How we held a company hackathon that was awesome

Recently we organized a company hackathon at my workplace. Being one of the organizers and a participant I wanted to share my experiences.

Our Goals

We had been tinkering with the idea of an internal coding event for quite some time. The main goals that we wanted to achieve were the following:

  1. Have fun
  2. Learn new technologies
  3. Build team spirit and collaboration
  4. Create something durable and useful

1. Have fun

This point is quite obvious. As the hackathon was organized in the employees’ free time, we wanted to make sure that the activity would be fun and rewarding. Nobody wants to sacrifice their personal time to do some tedious and boring coding tasks.

2. Learn new technologies

In our day jobs we tend to work with the same tech over and over - tech which can also be quite dated. Some of us are more fortunate and get to experiment, but most are not that lucky. With the hackathon we wanted to provide the participants with the opportunity to play with the most cutting-edge technologies to sharpen up their skills.

Although it is possible to experiment with new tools on your own, it certainly is more entertaining to do so with others.

3. Build team spirit and collaboration

Given that in our day jobs we tend to work with the same people all the time, we wanted to group participants randomly so they have a chance to work in other configurations. The benefits included learning to cooperate with other people as well as tightening bonds between employees who do not collaborate regularly.

Additionally, contrary to a typical hackathon where teams compete for the best solution, we wanted to enforce collaboration by making each team build a diffrent component of the final solution. Only all the parts working together would guarantee the success of the hackathon’s creation.

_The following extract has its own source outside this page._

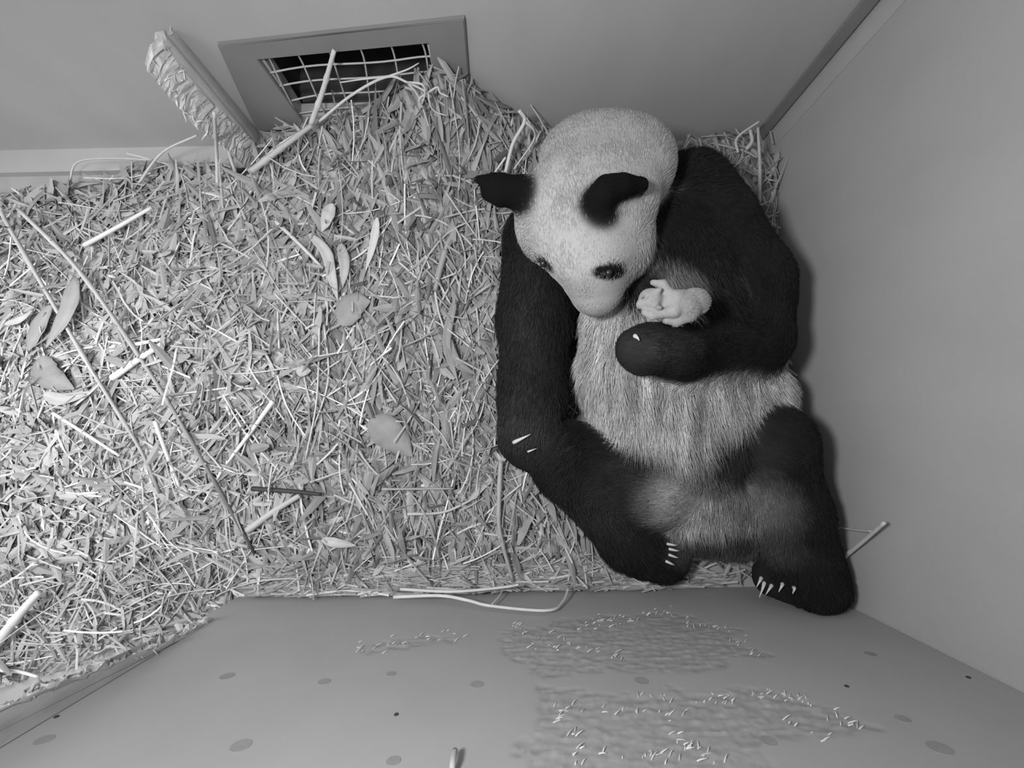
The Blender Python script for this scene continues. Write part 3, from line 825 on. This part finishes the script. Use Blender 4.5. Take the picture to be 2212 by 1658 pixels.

4. Create something durable and useful

We wanted to avoid a situation where the projects created during the hackathon would be dumped right after it’s finished. Therefore we decided to build a tool that would benefit us in our daily lives at the company.

We struggled with the topic for a bit, but at some point during a conversation over coffee an idea was born. Our company is situated in a big house and there is one toilet on each of the four floors. It often happens that one has to run up and down the stairs to find a toilet that is available.

As engineers we approached the problem pragmatically: let’s build a tool to monitor the availability of toilets! We would do that by placing a light sensor in each of the toilets (most of them don’t have windows). As ridiculous as it sounds the idea quickly gained traction and suddenly everybody was on board with it.


We had some fundamental ideas about the hackathon’s organization:

  • Make it during the day - too many hackathons are held at nights or as 24h events, thus disturbing our natural daily rhythm.
  • Make it short - we wanted to limit the time to 6 hours to incentivize simple solutions and prevent over-engineering.
  • Group everybody together - to avoid sitting at our regular desks and feeling like it was just another day at work we hung out in the chillout room instead with everybody sitting in sofas or poufs with laptops in their laps coding in a casual atmosphere.

Below is the diagram of the solution we set out to build:

Hackathon project diagram

There were 3 tasks:

  • Connect a light sensor to a Raspberry Pi, detect light level in a toilet and post the availability status to a server.
  • Create a server application that will collect data from Raspberries, expose a web gui and a REST endpoint.
  • Create a Slack bot that will respond with toilet statuses.

I will not get into technical details, but the Raspberry Pi was programmed in Python, the web server app was made with Java 8 in Spring Boot and the Slack bot uses JavaScript running in Node.js.

Moreover, to expose the participants to the cloud, the server app and the bot were deployed in Heroku using an automated build from GitHub.


All in all the hackathon was a great success - we achieved the desired functionality, had lots of fun and gained at least a glimpse into some of the most current technologies on the market. In fact our GitHub repositories are still being committed to even after the event with further upgrades to the components of the system. Even people who did not attend the hackathon are participating!

If you’ve never organized such an event in your company I totally recommend it. It will bring your developers together and help them remember that programming is fun!